Les premiers résultats de cette mobilisation sont relativement satisfaisants. L'inflation se ralentit : de 0,9 % en novembre 1974, l'augmentation des prix à la consommation tombe à 0,7 % en décembre et à 0,6 %, le mois suivant, en janvier 1975 (hausse la plus faible enregistrée depuis dix mois).

Chômage

D'autres menaces se font jour. Le 10 décembre 1975, l'industriel Henry Ford II lance un cri d'alarme : « Le temps est-venu, dit-il, de reconnaître que la récession a remplacé l'inflation au premier rang des problèmes les plus graves, et les plus immédiats. » Le taux de chômage qui, depuis le début de 1974, semble se stabiliser aux alentours de 5 %, augmente fortement en septembre, atteignant 5,8 % de la population active.

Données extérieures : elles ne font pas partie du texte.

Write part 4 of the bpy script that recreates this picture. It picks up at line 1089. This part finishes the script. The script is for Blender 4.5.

Cette poussée, qui fait suite à de nombreux licenciements dans l'industrie, la construction et le commerce, va se faire de plus en plus forte au cours des mois suivants : la proportion des sans-emploi passe de 6,5 % en novembre à 7,1 % en décembre, pourcentage jamais enregistré depuis mai 1961. Il faut remonter à 1940, époque où les États-Unis épongeaient encore les effets de la grande dépression, pour trouver un nombre comparable de chômeurs : plus de 6 millions.

Au début de 1975, l'emploi est devenu le problème numéro un. En janvier, l'effectif des Américains à la recherche d'un travail atteint 8,2 % de la population active, en avril 8,9 % et en mai 9,2 %, mais ce pourcentage est beaucoup plus élevé dans certains centres industriels comme Détroit, capitale de l'automobile (21 %) ou Newark (20 %).

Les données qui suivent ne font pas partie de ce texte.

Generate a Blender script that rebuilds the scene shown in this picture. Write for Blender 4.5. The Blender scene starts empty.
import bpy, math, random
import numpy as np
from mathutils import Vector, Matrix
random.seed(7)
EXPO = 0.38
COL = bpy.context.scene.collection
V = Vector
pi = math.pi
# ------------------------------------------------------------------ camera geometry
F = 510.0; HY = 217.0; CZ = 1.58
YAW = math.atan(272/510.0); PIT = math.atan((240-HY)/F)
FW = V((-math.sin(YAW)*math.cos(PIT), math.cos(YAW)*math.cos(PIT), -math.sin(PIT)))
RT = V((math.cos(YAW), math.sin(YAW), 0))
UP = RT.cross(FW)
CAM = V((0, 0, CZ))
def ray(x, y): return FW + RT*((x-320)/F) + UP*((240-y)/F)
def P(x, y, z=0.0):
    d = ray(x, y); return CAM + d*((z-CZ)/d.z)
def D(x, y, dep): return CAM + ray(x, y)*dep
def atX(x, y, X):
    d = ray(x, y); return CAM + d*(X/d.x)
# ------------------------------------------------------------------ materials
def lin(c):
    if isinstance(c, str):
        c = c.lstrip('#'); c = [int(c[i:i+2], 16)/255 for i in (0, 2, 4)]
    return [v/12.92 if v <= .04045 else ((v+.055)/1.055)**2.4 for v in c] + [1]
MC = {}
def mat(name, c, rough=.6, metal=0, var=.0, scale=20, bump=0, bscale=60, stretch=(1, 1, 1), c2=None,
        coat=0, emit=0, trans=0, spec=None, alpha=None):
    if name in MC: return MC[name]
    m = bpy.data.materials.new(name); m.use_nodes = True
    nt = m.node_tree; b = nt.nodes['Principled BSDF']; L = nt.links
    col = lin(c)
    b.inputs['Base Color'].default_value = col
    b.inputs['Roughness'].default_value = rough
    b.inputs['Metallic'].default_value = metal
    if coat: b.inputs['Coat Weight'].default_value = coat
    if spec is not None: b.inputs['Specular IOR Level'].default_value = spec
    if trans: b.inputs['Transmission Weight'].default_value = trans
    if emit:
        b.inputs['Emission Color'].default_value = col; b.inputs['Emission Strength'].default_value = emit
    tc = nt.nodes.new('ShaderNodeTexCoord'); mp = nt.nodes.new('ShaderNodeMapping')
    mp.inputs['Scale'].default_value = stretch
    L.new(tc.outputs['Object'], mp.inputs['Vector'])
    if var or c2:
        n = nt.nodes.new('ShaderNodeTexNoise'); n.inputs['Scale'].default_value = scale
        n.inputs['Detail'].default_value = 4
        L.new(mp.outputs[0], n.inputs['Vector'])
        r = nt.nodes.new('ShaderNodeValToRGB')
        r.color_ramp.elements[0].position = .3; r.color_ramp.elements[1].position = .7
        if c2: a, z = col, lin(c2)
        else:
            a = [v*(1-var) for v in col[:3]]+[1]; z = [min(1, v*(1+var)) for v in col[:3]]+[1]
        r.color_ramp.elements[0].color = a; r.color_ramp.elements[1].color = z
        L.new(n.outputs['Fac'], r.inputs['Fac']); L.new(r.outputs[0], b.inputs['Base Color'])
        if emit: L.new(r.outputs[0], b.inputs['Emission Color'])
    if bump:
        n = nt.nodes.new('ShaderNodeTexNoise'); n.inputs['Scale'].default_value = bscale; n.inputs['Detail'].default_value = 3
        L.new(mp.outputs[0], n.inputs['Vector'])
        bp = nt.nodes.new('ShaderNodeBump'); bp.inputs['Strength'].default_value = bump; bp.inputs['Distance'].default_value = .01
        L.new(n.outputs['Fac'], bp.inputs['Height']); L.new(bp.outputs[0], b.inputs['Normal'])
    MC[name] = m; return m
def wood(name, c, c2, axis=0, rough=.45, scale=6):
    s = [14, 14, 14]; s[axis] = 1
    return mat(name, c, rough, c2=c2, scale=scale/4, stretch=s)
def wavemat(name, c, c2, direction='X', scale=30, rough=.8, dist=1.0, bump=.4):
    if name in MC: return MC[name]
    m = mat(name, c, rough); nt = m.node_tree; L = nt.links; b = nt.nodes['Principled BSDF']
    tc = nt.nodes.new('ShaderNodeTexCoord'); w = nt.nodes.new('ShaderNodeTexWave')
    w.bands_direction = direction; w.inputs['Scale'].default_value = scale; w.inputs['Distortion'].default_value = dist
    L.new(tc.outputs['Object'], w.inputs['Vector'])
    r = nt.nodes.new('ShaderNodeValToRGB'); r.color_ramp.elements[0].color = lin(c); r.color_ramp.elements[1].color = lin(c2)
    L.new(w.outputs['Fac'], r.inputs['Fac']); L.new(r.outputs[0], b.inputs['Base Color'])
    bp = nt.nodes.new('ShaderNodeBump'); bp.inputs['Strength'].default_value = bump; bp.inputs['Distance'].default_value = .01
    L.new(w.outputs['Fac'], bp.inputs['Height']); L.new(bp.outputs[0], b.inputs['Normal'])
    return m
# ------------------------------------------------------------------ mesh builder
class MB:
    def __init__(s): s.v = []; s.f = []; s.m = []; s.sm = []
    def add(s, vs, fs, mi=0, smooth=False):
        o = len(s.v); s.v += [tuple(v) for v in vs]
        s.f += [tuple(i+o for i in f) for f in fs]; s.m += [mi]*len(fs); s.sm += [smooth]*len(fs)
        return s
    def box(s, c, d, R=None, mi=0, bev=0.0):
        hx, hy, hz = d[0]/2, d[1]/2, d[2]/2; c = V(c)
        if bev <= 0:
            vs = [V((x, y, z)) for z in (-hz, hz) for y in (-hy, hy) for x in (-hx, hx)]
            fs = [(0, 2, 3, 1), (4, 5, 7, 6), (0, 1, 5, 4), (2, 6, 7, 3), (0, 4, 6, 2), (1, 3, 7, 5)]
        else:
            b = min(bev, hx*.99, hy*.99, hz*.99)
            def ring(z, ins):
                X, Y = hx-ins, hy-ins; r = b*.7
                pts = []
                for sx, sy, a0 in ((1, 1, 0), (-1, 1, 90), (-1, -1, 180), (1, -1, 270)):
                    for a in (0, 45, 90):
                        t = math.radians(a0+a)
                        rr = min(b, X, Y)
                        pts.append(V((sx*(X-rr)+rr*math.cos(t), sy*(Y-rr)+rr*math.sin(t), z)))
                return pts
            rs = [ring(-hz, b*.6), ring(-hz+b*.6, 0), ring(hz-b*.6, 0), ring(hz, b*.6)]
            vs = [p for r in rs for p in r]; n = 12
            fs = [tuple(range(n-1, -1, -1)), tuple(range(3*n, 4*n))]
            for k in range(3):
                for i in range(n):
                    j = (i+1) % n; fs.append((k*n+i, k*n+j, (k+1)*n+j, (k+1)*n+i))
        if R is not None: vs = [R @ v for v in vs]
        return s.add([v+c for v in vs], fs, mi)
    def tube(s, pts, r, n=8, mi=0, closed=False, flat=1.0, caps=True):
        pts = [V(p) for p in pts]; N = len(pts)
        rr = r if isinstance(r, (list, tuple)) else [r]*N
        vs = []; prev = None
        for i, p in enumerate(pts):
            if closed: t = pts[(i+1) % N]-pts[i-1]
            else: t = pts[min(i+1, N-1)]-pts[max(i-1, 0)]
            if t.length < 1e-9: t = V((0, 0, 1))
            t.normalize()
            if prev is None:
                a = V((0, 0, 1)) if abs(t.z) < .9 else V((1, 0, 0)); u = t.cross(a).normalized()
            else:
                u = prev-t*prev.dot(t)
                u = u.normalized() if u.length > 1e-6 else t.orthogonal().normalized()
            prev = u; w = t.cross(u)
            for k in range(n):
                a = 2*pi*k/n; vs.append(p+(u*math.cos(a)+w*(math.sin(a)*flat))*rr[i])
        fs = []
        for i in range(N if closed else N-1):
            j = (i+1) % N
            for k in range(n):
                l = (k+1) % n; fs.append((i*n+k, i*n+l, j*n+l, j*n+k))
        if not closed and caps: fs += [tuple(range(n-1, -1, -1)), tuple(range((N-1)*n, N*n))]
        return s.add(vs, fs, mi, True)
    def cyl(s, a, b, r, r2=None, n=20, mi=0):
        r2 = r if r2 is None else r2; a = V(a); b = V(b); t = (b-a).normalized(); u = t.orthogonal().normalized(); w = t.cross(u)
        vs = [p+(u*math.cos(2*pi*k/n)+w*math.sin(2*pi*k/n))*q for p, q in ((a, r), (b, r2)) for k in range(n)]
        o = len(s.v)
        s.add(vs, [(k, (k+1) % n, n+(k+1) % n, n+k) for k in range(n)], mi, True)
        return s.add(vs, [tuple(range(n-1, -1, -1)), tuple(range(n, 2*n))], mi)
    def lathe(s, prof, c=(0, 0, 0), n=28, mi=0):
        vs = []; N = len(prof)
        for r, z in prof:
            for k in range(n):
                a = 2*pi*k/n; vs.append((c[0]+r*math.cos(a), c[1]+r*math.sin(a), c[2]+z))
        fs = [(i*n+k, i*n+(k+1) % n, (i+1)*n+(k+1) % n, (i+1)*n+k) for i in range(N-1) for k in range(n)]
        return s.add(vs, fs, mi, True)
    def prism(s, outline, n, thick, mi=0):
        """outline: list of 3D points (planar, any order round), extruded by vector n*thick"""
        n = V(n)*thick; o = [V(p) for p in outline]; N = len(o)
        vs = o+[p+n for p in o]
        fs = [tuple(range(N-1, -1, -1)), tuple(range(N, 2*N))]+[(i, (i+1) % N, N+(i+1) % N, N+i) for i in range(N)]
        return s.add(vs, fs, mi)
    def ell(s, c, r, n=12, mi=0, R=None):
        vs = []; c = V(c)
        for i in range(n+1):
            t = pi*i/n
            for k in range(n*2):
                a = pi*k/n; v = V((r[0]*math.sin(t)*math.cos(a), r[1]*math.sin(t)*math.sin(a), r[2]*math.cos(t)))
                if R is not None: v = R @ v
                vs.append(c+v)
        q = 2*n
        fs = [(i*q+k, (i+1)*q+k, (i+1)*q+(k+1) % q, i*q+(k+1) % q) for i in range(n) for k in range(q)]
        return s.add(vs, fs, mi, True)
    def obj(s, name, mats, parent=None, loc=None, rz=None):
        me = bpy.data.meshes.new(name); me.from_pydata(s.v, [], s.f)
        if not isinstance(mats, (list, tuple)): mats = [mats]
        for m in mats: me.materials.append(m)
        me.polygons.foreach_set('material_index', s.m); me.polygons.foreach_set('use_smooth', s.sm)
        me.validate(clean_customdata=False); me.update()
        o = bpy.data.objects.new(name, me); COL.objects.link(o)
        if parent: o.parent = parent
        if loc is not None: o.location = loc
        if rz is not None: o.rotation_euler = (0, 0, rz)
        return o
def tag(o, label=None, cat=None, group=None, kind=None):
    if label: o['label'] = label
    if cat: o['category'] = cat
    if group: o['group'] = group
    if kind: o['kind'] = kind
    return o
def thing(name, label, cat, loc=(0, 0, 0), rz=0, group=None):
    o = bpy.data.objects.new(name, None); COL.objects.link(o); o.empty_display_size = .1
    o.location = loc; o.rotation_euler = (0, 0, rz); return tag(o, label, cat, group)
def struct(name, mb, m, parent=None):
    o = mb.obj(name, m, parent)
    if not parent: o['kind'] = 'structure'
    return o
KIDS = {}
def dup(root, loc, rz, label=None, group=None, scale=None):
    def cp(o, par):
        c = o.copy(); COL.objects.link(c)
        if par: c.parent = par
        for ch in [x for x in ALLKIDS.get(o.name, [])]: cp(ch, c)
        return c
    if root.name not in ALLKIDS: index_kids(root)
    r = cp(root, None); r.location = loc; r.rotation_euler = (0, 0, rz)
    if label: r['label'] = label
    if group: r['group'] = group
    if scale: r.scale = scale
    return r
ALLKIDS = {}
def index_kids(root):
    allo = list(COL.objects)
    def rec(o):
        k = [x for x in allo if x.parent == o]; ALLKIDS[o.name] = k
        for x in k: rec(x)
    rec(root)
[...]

Aux 8,5 millions de chômeurs recensés, il faut ajouter ceux qui ne travaillent qu'à temps partiel, faute de trouver mieux, et ceux qui, découragés par la situation du marché du travail, ne cherchent même plus un emploi, c'est-à-dire, au total, quelque 4 millions de personnes.

D'autres statistiques témoignent de la gravité de la crise : en 1974, le produit national brut a diminué en volume de 2,2 % par rapport à 1973, pourcentage de baisse le plus élevé enregistré en une année depuis la fin de la Seconde Guerre mondiale. Au cours du quatrième trimestre, le PNB a diminué en volume de 9,1 % (en rythme annuel). La production de l'industrie automobile (baromètre de l'économie) a chuté de 24 % en 1974.

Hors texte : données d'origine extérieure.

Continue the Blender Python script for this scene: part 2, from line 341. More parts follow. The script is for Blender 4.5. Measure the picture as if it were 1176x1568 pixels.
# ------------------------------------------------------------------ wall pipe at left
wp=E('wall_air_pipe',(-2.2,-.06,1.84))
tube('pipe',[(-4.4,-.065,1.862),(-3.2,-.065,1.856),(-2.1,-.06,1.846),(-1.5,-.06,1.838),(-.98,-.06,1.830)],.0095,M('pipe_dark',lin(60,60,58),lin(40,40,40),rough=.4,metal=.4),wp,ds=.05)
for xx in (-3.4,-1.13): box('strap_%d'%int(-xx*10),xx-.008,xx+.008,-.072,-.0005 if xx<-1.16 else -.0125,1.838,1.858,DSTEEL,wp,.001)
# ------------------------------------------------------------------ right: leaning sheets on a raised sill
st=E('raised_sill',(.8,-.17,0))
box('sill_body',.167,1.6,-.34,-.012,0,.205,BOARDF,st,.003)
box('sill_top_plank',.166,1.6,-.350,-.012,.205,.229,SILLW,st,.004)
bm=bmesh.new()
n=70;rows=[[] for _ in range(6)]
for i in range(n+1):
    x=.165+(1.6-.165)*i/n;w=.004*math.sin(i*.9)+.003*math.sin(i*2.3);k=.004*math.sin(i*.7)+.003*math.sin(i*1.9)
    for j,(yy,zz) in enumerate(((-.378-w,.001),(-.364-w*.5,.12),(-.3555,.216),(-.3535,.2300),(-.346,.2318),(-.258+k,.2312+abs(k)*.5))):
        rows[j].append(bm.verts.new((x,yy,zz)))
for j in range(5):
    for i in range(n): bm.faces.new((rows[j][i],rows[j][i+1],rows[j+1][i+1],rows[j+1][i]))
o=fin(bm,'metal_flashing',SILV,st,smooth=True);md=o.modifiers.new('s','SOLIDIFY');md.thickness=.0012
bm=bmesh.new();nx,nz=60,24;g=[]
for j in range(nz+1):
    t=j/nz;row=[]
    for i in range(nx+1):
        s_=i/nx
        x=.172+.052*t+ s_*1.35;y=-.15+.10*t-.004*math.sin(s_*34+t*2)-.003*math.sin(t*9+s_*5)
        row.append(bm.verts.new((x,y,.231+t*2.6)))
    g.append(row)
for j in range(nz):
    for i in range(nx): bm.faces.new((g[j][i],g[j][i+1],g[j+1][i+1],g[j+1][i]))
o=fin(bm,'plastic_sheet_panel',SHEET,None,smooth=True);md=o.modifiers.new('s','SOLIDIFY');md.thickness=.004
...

Pour tenter de rétablir la situation le président Ford annonce, le 13 janvier 1975, des mesures de relance qui tournent le dos à la politique pratiquée depuis son arrivée au pouvoir. Il demande au Congrès de réduire de 16 milliards de dollars les impôts sur le revenu des particuliers et des sociétés. Il désamorce ainsi, sur ce point, l'opposition des démocrates, mais prend en même temps le risque d'encourager l'inflation. Les allégements fiscaux vont avoir pour but d'augmenter considérablement le déficit d'un budget qui, pour l'exercice 1976, pourrait atteindre 60 milliards de dollars. Ce déficit, qui peut encore s'alourdir, est le plus élevé depuis 1943. Gerald Ford signe, le 23 janvier 1975, une ordonnance qui donne le feu vert à une augmentation du prix de l'essence : cette mesure avait été écartée trois mois plus tôt.

Déboires

Sombre en raison des difficultés d'ordre économique que traverse le pays, l'année l'est tout autant à cause des multiples déboires de la politique étrangère américaine. À peine installé à la Maison-Blanche, le président Ford doit faire face à la crise de Chypre. Tandis que dans l'île les hostilités mettent en danger la paix mondiale et que des manifestations antiaméricaines se soldent, à Nicosie, par la mort de l'ambassadeur des États-Unis, la Grèce, elle, menace de retirer ses troupes de l'Alliance atlantique. Au cours des mois suivants, Henry Kissinger réussit à désamorcer la bombe chypriote et obtient quelques résultats substantiels dans la voie d'un règlement. Ses efforts sont moins concluants au Proche-Orient. En mars 1975, le secrétaire d'État entreprend sa neuvième tournée pour empêcher Arabes et Israéliens de recourir de nouveau aux armes, mais il est amené à suspendre sa mission. D'importantes divergences subsistent entre les deux parties. Le même mois, le roi Fayçal d'Arabie est assassiné, et la disparition de ce fidèle allié est vivement ressentie par les responsables américains.